Good drilled-solids removal procedures start at the drill bit. Cuttings
should be removed before another drill bit cutter crushes rock that has
already been removed from the formation. These cuttings should be
transported to the surface with as little disintegration as possible. In
addition to the cuttings produced by the drill bit, slivers or chunks of
rock from the well-bore walls also enter the drilling fluid stream. Large
drilled solids are easier to remove than small ones. After the cuttings
have reached the surface, the correct equipment must be available to
handle the appropriate solids loading, and the processing routing must
be correct. Surprisingly, after all these years of using drilling fluids, the
simple principles of arranging equipment are seldom practiced in the
field. Some drilling rigs, particularly offshore ones, have a complex
manifold of plumbing in the surface drilling fluid pits. The concept is
that any one of the centrifugal pumps can pump from any compartment
to any other compartment by adjusting valves. This concept is incorrect
and detrimental to proper drilled-solids removal. Generally, arranging
the complex routing for correct solids-removal processing is so
unobvious that all of the drilling fluid is not processed by the equipment.
Also, valves can leak in this system and go undetected for many wells.
Better to follow the rule, One pump/one purpose. Add additional
plumbing or pumps but do not use solids-removal equipment feed
pumps for anything but their stated purpose. This book shows how the
equipment works and how it should be plumbed.
While drilling wells, drilling fluid is processed at the surface to remove
drilled solids and blend the necessary additives to allow drilling fluid to
meet specifications. Drilling-fluid processing systems are described in
this book from both a theoretical point of view and practical guidelines.
It will be as useful for a student of drilling as for the person on the rig.
Drill bit cuttings and pieces of formation that have sloughed into the
well bore (collectively called drilled solids) are brought to the surface by
the drilling fluid.
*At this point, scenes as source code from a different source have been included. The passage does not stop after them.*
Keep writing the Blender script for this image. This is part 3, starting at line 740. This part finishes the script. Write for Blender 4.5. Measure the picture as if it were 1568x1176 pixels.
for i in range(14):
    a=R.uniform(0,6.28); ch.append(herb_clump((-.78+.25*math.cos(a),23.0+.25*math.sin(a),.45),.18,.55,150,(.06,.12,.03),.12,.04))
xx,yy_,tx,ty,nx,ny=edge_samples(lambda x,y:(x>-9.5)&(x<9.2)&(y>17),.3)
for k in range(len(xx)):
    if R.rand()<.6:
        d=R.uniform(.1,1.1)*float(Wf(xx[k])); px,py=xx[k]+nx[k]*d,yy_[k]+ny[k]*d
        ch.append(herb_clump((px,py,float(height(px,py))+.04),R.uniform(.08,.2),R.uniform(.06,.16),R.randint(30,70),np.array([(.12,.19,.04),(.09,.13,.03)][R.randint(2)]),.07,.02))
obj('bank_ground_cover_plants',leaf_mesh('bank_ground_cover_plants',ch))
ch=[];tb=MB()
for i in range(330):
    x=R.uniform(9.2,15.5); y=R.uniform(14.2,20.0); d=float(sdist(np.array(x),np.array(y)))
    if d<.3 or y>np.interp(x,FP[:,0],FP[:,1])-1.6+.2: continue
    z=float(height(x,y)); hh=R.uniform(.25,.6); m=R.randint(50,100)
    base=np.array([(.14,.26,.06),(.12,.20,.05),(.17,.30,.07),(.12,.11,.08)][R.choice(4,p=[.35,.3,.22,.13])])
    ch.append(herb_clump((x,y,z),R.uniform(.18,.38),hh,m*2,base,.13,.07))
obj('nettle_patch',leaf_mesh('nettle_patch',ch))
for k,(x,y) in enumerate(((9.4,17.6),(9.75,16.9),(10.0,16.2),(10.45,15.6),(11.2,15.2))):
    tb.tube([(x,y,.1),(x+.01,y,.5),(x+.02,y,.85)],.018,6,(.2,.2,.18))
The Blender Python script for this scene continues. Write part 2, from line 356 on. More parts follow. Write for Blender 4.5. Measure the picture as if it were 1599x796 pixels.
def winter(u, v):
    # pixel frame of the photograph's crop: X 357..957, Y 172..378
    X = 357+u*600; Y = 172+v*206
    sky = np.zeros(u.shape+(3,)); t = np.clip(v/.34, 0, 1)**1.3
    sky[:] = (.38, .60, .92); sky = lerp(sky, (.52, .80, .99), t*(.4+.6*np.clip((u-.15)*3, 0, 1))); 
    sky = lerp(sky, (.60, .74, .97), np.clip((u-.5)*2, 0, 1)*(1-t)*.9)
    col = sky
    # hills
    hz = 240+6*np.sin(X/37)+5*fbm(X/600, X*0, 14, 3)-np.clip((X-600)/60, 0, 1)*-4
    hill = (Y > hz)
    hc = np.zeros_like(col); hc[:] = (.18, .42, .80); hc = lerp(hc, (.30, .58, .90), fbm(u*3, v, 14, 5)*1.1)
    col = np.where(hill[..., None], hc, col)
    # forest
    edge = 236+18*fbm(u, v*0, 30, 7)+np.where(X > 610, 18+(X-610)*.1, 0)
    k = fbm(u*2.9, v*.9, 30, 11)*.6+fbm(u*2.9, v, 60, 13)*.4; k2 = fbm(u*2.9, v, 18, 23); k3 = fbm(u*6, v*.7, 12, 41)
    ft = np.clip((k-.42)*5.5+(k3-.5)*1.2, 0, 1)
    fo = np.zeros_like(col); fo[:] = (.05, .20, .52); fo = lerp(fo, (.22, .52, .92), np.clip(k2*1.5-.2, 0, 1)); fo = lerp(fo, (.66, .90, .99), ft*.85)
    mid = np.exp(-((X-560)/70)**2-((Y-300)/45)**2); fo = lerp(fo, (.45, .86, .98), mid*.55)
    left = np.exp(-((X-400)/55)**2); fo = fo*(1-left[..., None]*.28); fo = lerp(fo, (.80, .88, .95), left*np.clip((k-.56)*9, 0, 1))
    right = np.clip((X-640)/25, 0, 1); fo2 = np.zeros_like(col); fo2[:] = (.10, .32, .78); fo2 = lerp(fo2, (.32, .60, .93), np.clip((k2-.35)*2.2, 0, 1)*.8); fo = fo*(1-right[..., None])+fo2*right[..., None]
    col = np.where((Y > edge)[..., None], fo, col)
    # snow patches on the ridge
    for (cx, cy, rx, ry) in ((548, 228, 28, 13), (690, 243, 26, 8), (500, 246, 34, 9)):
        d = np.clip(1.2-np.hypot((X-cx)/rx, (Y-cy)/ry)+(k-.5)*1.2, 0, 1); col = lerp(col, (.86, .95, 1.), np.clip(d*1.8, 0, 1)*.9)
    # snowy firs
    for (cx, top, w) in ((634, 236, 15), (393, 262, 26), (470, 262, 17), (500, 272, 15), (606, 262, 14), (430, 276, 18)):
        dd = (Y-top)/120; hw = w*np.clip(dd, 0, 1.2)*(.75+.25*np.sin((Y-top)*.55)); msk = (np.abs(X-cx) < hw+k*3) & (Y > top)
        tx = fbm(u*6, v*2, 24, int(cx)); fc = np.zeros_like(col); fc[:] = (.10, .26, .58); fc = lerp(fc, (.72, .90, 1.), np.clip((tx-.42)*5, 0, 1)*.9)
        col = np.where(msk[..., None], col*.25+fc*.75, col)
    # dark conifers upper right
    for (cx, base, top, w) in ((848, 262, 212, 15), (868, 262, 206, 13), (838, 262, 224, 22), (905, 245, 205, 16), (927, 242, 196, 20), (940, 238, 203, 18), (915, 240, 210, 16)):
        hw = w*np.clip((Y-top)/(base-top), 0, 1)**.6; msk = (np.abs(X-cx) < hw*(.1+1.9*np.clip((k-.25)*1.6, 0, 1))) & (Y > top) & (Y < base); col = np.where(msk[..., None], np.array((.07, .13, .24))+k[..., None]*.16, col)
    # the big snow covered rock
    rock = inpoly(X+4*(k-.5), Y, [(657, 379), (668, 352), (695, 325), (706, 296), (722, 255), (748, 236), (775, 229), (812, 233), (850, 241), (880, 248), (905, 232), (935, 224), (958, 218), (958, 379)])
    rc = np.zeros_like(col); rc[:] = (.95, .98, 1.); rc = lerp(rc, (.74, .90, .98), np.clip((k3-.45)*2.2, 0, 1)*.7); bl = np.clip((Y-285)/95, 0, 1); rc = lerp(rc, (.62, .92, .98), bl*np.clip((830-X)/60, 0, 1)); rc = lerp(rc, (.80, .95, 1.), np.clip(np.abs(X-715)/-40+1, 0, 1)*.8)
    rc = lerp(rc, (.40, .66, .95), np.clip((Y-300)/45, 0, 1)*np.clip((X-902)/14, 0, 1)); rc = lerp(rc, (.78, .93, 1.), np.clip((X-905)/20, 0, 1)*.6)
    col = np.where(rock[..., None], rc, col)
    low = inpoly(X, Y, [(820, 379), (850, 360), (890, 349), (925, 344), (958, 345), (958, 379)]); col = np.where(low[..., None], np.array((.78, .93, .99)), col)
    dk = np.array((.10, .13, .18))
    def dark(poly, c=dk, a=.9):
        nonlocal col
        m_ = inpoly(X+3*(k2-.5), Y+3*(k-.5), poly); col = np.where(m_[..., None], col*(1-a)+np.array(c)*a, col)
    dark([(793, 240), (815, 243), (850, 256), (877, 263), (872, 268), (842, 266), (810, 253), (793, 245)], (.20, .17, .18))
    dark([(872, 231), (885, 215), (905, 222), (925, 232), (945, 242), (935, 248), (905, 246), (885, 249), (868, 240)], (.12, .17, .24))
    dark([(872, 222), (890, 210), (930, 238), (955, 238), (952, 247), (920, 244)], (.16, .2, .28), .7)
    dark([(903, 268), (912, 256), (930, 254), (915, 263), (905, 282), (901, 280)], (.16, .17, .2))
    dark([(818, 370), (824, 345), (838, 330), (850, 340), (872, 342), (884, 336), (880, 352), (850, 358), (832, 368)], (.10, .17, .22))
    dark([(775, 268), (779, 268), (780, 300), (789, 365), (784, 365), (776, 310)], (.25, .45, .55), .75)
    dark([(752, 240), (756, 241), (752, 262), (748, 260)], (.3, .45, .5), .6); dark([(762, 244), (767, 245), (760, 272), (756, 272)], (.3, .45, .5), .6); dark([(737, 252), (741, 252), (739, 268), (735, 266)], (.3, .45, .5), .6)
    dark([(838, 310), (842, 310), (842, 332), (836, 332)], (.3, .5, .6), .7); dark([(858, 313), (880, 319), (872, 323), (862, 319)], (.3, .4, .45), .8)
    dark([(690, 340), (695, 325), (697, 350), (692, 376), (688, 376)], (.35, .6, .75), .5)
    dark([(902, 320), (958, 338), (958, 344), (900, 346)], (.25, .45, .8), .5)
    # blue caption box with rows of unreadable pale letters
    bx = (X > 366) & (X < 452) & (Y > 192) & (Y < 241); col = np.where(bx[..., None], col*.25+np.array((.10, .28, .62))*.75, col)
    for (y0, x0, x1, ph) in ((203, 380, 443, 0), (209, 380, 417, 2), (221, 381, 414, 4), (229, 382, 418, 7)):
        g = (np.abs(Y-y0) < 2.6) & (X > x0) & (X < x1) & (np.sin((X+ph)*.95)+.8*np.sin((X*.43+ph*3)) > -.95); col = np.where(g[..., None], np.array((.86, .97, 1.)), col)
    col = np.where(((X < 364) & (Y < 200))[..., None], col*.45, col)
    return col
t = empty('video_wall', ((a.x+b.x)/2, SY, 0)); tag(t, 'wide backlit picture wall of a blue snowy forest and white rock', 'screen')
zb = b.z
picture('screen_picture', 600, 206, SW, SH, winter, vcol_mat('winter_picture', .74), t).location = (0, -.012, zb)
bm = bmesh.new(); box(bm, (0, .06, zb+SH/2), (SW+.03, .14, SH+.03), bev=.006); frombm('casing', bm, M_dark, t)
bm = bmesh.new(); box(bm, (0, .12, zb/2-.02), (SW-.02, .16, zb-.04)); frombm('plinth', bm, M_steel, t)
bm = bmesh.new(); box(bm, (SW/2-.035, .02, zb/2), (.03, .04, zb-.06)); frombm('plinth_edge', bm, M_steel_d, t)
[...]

The fluid flows across a shale shaker before entering the
mud pits. Most shale shakers impart a vibratory motion to a wire or
plastic mesh screen. This motion allows the drilling fluid to pass through
the screen and removes particles larger than the openings in the screen.
Usually drilled solids must be maintained at some relatively low
concentration. The reason for the need for this control is explained in
the next section. The shale shaker is the initial and primary drilled-solids
removal device and usually works in conjunction with other solidsremoval
equipment located downstream.
Solids-control equipment, also called solids-removal equipment or
drilled-solids management equipment, is designed to remove drilled
solids from a circulating drilling fluid. This equipment includes gumbo
removers, scalper shakers, shale shakers, dryer shakers, desanders,
desilters, mud cleaners, and centrifuges. These components, in various
arrangements, are used to remove specific-size particles from drilling
fluid. Knowledge of operating principles of auxiliary equipment, such
as agitators, mud guns, mud hoppers, gas busters, degassers, and
centrifugal pumps, is necessary to properly process drilling fluid in
surface systems. All of this equipment is discussed in this book.
However, the best equipment available is insufficient if it processes only
a portion of the active drilling fluid coming from the well.